Directions: Only the lines from the start of the data through the one containing "scene.camera = cam_o" belong in your answer; return them exactly.

Recorded data:
=======
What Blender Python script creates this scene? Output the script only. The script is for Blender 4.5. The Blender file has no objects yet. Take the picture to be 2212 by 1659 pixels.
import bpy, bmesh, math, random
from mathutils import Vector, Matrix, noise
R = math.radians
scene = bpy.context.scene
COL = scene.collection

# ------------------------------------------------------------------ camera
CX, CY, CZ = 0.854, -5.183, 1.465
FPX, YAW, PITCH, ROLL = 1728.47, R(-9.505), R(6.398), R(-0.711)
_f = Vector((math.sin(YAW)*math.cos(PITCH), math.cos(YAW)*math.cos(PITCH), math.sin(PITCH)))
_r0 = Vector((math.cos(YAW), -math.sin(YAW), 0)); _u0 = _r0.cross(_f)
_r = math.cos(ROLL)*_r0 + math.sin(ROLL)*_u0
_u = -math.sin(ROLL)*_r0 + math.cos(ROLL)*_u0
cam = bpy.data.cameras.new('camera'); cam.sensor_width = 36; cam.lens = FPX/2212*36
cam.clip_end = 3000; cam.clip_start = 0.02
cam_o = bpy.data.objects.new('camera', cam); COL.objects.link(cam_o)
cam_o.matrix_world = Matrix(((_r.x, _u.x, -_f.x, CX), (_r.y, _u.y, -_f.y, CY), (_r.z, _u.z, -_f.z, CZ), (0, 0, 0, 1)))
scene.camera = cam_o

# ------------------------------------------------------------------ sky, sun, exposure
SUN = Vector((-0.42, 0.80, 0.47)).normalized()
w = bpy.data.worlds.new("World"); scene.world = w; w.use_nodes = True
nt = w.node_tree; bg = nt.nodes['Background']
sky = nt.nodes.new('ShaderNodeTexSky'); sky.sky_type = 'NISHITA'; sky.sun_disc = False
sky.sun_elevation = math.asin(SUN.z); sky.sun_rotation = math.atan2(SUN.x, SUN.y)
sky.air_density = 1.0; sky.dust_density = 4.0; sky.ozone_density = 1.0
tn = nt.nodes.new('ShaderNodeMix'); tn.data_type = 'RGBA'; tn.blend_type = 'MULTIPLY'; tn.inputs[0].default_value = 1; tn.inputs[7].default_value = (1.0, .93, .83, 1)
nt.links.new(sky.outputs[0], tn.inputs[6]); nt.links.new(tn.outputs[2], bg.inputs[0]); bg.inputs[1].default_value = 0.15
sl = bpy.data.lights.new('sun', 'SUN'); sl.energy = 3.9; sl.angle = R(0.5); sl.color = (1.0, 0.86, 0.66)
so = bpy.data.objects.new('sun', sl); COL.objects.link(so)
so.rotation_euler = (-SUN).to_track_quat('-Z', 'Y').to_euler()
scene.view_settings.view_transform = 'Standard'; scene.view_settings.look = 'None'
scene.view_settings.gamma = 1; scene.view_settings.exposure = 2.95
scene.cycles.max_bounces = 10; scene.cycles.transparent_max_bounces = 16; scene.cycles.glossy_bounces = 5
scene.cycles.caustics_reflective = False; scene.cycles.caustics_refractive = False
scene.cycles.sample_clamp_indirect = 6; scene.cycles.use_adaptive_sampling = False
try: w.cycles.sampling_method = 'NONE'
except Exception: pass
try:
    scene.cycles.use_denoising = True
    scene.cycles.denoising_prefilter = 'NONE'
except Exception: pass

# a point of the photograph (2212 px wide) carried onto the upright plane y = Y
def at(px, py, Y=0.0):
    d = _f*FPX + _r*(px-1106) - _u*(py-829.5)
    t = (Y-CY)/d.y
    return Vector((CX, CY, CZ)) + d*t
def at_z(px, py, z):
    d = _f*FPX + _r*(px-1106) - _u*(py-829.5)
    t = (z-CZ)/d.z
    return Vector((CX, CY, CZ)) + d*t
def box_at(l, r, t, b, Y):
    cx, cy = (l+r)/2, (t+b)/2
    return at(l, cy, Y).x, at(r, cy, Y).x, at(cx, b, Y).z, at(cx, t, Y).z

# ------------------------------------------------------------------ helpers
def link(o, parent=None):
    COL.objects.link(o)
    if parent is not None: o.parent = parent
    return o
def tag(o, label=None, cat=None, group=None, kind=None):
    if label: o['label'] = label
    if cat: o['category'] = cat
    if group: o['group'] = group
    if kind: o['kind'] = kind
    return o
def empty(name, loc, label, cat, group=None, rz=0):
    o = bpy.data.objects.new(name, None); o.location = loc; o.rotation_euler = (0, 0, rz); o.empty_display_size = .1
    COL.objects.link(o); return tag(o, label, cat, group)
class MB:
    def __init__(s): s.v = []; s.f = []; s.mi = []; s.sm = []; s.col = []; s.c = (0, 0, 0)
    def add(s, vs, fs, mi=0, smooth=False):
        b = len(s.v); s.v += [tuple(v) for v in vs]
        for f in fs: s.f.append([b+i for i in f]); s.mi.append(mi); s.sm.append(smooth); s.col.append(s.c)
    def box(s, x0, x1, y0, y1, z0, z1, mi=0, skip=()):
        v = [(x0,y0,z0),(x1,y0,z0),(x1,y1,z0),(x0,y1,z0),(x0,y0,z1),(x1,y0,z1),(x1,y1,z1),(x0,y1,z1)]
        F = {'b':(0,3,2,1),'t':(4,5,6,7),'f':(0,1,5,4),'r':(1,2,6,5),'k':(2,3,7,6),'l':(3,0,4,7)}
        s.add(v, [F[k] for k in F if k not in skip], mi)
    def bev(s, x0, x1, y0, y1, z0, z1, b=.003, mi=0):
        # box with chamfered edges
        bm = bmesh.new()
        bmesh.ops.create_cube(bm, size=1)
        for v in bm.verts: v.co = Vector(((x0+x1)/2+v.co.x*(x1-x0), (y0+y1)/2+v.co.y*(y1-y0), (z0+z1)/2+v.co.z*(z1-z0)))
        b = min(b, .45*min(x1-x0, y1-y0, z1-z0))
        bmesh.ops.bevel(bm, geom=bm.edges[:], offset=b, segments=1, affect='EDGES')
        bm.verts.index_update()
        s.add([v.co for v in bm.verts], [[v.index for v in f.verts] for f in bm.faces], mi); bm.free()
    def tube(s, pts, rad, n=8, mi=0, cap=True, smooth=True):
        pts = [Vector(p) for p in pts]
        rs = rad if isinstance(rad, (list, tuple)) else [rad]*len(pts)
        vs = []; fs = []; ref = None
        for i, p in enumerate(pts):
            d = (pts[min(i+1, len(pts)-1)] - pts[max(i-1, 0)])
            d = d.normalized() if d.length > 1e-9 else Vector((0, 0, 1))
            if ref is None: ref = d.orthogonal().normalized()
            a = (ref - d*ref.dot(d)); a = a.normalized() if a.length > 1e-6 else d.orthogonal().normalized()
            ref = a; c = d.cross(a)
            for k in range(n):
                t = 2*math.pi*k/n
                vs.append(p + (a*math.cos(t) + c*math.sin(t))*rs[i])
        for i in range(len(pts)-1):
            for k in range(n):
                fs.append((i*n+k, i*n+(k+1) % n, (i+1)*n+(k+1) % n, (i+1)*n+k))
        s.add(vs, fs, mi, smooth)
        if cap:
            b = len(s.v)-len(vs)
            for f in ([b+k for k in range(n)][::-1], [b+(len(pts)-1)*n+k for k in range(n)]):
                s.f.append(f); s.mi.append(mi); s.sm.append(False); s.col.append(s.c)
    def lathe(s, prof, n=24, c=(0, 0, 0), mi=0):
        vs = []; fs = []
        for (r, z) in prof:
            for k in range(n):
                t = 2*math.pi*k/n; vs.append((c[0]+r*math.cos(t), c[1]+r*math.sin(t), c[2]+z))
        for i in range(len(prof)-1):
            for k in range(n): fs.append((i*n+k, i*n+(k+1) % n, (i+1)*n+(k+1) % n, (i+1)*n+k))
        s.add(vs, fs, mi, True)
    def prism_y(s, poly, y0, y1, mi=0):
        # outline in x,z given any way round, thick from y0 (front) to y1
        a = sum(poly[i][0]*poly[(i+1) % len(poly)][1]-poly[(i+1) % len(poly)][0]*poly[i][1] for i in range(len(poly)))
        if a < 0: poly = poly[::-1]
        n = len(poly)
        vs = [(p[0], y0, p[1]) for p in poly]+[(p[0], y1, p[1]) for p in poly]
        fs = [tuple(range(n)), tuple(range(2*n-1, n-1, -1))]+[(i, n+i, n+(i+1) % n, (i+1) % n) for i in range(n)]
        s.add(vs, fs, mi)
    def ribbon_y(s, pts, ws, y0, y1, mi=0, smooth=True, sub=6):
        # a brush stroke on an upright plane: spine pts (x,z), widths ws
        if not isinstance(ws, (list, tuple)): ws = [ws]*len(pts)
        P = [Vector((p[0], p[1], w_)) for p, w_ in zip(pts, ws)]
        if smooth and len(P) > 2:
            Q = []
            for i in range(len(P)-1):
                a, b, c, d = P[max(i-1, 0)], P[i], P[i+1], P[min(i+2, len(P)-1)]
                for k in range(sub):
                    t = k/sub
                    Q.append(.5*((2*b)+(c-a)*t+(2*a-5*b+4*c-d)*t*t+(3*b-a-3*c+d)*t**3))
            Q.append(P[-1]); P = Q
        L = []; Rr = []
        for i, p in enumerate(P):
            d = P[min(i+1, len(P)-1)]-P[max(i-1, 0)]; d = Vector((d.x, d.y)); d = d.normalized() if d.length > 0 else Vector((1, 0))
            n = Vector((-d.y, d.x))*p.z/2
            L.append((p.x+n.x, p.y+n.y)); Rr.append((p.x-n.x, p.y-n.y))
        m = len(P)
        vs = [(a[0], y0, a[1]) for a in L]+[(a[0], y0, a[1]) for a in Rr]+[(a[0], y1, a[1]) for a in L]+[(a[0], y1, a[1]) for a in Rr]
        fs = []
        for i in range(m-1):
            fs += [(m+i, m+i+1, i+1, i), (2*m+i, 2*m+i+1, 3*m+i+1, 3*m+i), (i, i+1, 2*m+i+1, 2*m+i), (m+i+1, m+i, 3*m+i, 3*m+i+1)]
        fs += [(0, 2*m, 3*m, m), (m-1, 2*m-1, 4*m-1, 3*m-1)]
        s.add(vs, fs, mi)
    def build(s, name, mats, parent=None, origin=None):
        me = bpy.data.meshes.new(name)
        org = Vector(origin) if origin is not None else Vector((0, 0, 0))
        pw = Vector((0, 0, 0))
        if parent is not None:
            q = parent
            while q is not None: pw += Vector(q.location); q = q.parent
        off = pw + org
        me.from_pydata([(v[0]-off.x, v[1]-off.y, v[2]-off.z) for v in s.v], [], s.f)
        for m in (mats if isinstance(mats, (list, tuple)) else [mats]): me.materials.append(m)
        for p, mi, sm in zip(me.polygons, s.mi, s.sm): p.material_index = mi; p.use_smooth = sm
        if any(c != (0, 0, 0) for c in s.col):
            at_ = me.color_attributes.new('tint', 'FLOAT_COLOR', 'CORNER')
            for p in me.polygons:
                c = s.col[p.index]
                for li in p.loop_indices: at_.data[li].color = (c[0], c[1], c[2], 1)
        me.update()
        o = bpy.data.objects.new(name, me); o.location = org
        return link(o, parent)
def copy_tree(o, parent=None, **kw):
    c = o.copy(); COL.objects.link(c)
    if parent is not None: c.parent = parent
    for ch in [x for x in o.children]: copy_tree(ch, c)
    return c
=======
Exercise result:
What Blender Python script creates this scene? Output the script only. The script is for Blender 4.5. The Blender file has no objects yet. Take the picture to be 2212 by 1659 pixels.
import bpy, bmesh, math, random
from mathutils import Vector, Matrix, noise
R = math.radians
scene = bpy.context.scene
COL = scene.collection

# ------------------------------------------------------------------ camera
CX, CY, CZ = 0.854, -5.183, 1.465
FPX, YAW, PITCH, ROLL = 1728.47, R(-9.505), R(6.398), R(-0.711)
_f = Vector((math.sin(YAW)*math.cos(PITCH), math.cos(YAW)*math.cos(PITCH), math.sin(PITCH)))
_r0 = Vector((math.cos(YAW), -math.sin(YAW), 0)); _u0 = _r0.cross(_f)
_r = math.cos(ROLL)*_r0 + math.sin(ROLL)*_u0
_u = -math.sin(ROLL)*_r0 + math.cos(ROLL)*_u0
cam = bpy.data.cameras.new('camera'); cam.sensor_width = 36; cam.lens = FPX/2212*36
cam.clip_end = 3000; cam.clip_start = 0.02
cam_o = bpy.data.objects.new('camera', cam); COL.objects.link(cam_o)
cam_o.matrix_world = Matrix(((_r.x, _u.x, -_f.x, CX), (_r.y, _u.y, -_f.y, CY), (_r.z, _u.z, -_f.z, CZ), (0, 0, 0, 1)))
scene.camera = cam_o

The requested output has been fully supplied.